▶ _WRITTEN REQUEST_
Nothing outside the stretch should be returned: give exactly the lines from the line containing "Continue the Blender" through the line containing "t.m, frame, smooth=30)", including both.
— start —
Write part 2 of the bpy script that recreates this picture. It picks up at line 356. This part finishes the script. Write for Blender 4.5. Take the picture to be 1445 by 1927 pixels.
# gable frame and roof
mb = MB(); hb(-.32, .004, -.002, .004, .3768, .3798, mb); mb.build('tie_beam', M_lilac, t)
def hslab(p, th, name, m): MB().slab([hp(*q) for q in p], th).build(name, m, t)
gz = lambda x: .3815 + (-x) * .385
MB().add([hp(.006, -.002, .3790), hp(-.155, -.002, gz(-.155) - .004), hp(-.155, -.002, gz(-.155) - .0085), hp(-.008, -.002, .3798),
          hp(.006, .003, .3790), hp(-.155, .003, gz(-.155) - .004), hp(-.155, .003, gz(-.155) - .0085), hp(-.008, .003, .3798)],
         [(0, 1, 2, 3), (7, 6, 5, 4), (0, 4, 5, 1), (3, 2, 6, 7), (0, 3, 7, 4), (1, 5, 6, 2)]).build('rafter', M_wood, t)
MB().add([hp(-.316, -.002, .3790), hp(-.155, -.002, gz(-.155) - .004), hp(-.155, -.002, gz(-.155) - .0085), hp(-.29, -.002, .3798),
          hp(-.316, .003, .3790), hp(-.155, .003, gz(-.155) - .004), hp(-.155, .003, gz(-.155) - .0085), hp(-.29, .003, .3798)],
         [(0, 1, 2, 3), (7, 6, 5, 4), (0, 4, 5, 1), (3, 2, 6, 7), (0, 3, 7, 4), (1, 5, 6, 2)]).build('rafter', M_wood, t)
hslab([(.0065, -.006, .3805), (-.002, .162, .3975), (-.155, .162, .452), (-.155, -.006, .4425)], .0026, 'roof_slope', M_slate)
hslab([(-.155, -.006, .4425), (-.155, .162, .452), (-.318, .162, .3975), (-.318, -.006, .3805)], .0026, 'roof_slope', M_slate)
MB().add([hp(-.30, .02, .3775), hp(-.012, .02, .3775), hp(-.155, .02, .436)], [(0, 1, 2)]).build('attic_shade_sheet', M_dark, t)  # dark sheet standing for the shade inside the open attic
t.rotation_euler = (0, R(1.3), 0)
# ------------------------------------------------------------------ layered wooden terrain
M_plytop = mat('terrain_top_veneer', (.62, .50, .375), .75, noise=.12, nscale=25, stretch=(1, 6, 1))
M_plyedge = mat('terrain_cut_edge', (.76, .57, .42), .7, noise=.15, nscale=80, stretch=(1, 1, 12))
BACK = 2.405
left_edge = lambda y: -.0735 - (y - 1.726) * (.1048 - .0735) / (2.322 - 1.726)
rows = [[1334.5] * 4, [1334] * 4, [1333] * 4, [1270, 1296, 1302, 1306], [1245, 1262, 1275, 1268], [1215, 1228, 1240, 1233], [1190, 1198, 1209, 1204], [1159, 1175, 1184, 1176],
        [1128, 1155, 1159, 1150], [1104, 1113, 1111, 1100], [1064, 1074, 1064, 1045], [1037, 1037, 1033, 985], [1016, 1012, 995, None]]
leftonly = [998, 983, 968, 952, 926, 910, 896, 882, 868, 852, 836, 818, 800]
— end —
— start —
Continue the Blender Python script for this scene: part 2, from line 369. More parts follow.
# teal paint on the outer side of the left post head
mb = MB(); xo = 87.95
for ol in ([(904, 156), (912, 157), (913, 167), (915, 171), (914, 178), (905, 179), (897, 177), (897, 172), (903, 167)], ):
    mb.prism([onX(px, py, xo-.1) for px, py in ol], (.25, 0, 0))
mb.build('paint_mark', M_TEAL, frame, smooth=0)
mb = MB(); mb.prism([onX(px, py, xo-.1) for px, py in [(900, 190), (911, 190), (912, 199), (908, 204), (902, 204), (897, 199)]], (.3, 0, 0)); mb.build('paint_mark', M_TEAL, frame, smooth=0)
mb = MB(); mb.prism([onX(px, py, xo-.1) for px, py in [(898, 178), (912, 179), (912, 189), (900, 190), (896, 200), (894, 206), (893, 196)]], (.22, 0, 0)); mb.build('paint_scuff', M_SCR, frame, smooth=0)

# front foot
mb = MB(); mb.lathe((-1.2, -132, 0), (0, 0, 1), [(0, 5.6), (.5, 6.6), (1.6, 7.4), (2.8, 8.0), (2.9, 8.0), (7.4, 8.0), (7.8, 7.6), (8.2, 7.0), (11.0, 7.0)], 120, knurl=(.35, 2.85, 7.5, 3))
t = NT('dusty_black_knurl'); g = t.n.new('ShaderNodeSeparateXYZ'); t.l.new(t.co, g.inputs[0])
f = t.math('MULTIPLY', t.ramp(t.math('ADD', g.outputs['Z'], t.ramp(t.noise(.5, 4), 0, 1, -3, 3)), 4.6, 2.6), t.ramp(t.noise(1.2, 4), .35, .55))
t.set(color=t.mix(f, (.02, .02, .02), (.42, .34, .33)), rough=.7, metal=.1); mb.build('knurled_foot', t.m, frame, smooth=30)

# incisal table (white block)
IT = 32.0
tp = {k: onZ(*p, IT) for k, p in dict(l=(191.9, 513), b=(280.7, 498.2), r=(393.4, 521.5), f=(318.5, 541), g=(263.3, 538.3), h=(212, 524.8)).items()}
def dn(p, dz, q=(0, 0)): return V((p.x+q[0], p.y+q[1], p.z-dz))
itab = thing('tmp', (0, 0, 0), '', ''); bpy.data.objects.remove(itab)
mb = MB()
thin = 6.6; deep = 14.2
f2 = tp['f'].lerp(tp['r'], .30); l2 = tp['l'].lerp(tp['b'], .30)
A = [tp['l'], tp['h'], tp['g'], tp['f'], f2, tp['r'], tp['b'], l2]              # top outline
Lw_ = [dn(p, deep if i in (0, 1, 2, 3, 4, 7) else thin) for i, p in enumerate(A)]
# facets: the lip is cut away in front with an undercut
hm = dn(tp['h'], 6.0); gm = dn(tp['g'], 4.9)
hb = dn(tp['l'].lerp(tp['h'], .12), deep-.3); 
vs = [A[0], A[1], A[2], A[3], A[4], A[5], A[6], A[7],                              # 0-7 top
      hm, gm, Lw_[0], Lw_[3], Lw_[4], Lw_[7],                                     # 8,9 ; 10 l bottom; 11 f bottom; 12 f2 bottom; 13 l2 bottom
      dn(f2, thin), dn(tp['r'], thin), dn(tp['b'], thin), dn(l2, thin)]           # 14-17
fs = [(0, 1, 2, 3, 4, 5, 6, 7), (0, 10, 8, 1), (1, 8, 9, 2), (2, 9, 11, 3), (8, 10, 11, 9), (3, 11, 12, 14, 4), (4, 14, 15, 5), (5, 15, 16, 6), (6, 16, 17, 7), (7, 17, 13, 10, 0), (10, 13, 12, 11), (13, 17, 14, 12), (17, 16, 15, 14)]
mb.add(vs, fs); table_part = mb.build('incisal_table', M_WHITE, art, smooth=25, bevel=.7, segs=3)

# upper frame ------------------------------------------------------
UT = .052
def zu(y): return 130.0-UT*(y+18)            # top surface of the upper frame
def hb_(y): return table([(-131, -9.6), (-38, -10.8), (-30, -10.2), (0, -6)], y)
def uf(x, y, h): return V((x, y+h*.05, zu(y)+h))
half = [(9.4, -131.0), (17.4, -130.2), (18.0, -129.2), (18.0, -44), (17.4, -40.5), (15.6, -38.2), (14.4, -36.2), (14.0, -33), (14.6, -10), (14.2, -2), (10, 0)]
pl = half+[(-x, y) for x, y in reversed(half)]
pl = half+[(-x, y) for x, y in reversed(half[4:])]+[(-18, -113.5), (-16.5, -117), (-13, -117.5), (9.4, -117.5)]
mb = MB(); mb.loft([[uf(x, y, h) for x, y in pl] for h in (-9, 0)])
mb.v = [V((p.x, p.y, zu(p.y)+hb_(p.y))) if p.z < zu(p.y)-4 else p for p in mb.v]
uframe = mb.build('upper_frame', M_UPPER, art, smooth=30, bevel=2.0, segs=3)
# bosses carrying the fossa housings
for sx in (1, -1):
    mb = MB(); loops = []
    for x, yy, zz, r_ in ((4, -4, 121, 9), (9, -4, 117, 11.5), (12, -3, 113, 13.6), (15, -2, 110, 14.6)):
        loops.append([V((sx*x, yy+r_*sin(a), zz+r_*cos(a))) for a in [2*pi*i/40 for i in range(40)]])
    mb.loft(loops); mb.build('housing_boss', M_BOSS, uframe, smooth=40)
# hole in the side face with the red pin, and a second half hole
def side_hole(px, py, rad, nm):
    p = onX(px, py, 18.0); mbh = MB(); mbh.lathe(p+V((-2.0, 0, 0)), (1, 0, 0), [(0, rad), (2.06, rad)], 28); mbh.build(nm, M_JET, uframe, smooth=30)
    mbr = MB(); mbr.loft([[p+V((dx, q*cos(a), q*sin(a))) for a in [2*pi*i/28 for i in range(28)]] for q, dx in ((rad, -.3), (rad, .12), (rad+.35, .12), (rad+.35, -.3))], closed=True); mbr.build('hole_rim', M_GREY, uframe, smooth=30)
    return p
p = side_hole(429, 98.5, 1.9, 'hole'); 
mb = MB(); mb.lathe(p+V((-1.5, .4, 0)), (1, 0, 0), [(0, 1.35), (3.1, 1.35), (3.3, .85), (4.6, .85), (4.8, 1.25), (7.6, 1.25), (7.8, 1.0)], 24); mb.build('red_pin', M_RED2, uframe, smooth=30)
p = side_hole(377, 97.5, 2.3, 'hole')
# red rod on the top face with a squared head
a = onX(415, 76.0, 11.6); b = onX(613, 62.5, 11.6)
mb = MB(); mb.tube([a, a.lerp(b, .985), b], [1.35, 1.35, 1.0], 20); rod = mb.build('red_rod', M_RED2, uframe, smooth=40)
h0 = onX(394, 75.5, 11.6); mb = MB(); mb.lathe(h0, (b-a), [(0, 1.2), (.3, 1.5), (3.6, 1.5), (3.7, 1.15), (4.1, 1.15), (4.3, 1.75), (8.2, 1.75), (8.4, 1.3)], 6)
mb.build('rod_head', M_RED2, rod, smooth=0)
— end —
▶ _THE RESULT_
Continue the Blender Python script for this scene: part 2, from line 369. More parts follow.
# teal paint on the outer side of the left post head
mb = MB(); xo = 87.95
for ol in ([(904, 156), (912, 157), (913, 167), (915, 171), (914, 178), (905, 179), (897, 177), (897, 172), (903, 167)], ):
    mb.prism([onX(px, py, xo-.1) for px, py in ol], (.25, 0, 0))
mb.build('paint_mark', M_TEAL, frame, smooth=0)
mb = MB(); mb.prism([onX(px, py, xo-.1) for px, py in [(900, 190), (911, 190), (912, 199), (908, 204), (902, 204), (897, 199)]], (.3, 0, 0)); mb.build('paint_mark', M_TEAL, frame, smooth=0)
mb = MB(); mb.prism([onX(px, py, xo-.1) for px, py in [(898, 178), (912, 179), (912, 189), (900, 190), (896, 200), (894, 206), (893, 196)]], (.22, 0, 0)); mb.build('paint_scuff', M_SCR, frame, smooth=0)

# front foot
mb = MB(); mb.lathe((-1.2, -132, 0), (0, 0, 1), [(0, 5.6), (.5, 6.6), (1.6, 7.4), (2.8, 8.0), (2.9, 8.0), (7.4, 8.0), (7.8, 7.6), (8.2, 7.0), (11.0, 7.0)], 120, knurl=(.35, 2.85, 7.5, 3))
t = NT('dusty_black_knurl'); g = t.n.new('ShaderNodeSeparateXYZ'); t.l.new(t.co, g.inputs[0])
f = t.math('MULTIPLY', t.ramp(t.math('ADD', g.outputs['Z'], t.ramp(t.noise(.5, 4), 0, 1, -3, 3)), 4.6, 2.6), t.ramp(t.noise(1.2, 4), .35, .55))
t.set(color=t.mix(f, (.02, .02, .02), (.42, .34, .33)), rough=.7, metal=.1); mb.build('knurled_foot', t.m, frame, smooth=30)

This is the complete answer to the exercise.